When Timothy Hall, founder, president and CEO of Digital Blue Inc.,
was getting his fledgling company off the ground in 2002, he didn’t think he
could spare five minutes to breathe, let
alone enough time to develop a five-year
strategic plan.
But he made the time, and it was time well
spent. Hall’s start-up — which partners with
brands including Disney and American Idol
to target the tween and teen audience with products such as cameras, microscopes and binoculars
— has grown into a $20 million
company. And although its products and marketing strategies
have changed since Hall created
the plan, having it helped him
deal with basic growth issues,
such as capital, infrastructure
and resources.
Smart Business spoke with
Hall about how he’s grown his
company by learning to suppress
that impulse to tell everyone else
what to do.
Q: What are some pitfalls CEOs
should avoid?
When you hire new managers,
there’s a tendency to tell them
what to do. Don’t take your managers and tell them what to do.

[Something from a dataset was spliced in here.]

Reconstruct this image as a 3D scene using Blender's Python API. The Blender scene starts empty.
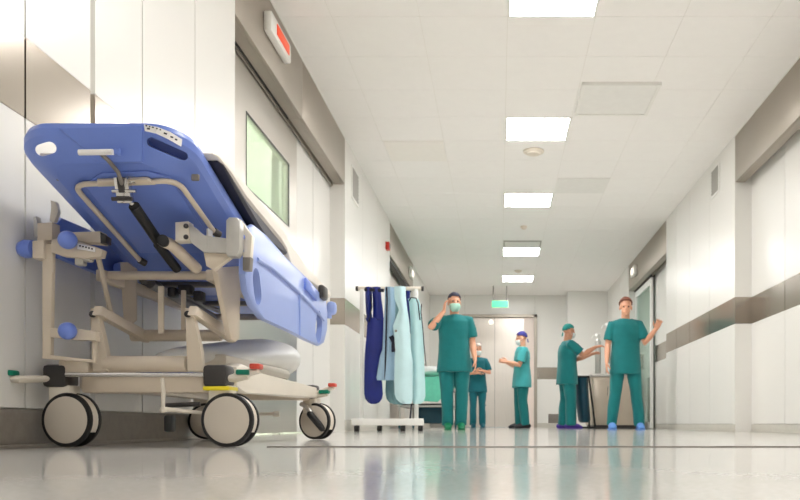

Ask them to recommend what
they should do. Challenge and
understand their recommendation and either support it or
redirect them.
That’s pretty hard for CEOs
to do. A lot of us are type-A personalities, who are used to ordering people and telling them what to do. We know
it, we can do it faster ourselves, but we
could certainly get the job done faster if
we just tell someone what to do and they
go execute what we asked. If that happens, you still can’t grow a company
beyond a certain limit.
But if you start challenging them and
mentoring the way you’re always looking
at the subordinate for a recommendation,
either the subordinate gets really good at
that and becomes able to mirror the type of
behavior you would do yourself, or they
leave and you get somebody better.
Q: How do you make sure you’re hiring the
best employees?
A major pitfall is when people don’t really dig in on the recruiting and really spend
a lot of time in an organized process
recruiting new people. When you’re busy in
start-up mode or early growth mode, you’ll
hire somebody who fits the bill and put up
with that.
That’s a pitfall to be avoided because the
people you put on the bus are the most
important thing in the company — more
important than the product.
We won’t hire a senior person unless
we’ve interviewed them three times in different settings. We spend a lot of time with
their reference checks and really dig into
what they’ve done in the past that suggests
they can succeed at a job here. We want to
make sure they’ve done this job somewhere else and can hit the ground running.
Avoid the pitfall of recruiting too quickly
and grabbing the first candidate who does
well in a one-interview setting.
Q: What is the biggest business challenge
you’ve faced?
The big change from being an executive at
a public company to being in a start-up, then
going from a start-up to a rapid-growth company was a second set of challenges.
I had to relearn how to do my job when I
went from being a line executive with a couple hundred people beneath me to being a
line executive with just a golden retriever at
my feet. I had to relearn how to spend
money wisely and watch the cash.
Entrepreneurs who start as entrepreneurs do this better than guys like me
who come from public companies to do
a start-up.
Then when we go from start-up to
growth to a rapid-growth company, you
have to relearn how to professionally
run a company. When I left the public
company, I said, ‘I’m so glad to go to a
company where everything’s efficient,
and we never have to have meetings,
and everything is decided on the fly.’
That works really well up until your
first $20 million in revenue, but then you
have to go back to structure. You have to
go back to having meetings. You’ve got to
have human resources and vacation
schedules and all sorts of things you associate with traditional companies.
Q: How do you deal with those changes?
My team had to talk me into having regularly scheduled meetings again. I always
though that was anathema. In a public company, you’d have these ridiculous staff meetings that nothing got accomplished in. In a
small company, we’d accomplish 10 times
more in the hallway.
But, once you start having two-, three-dozen people, that doesn’t work anymore.
Communication doesn’t flow from hallway
meetings, so you have to have meetings that
have agendas and carefully constructed reasons for being there and minutes to distribute.
As long as you keep those efficient, you can
stay lean and mean and move quickly. You
don’t have to get bogged down just because
you have meetings.
The challenge to the CEO is to adapt to
that world and run the company in a professional way.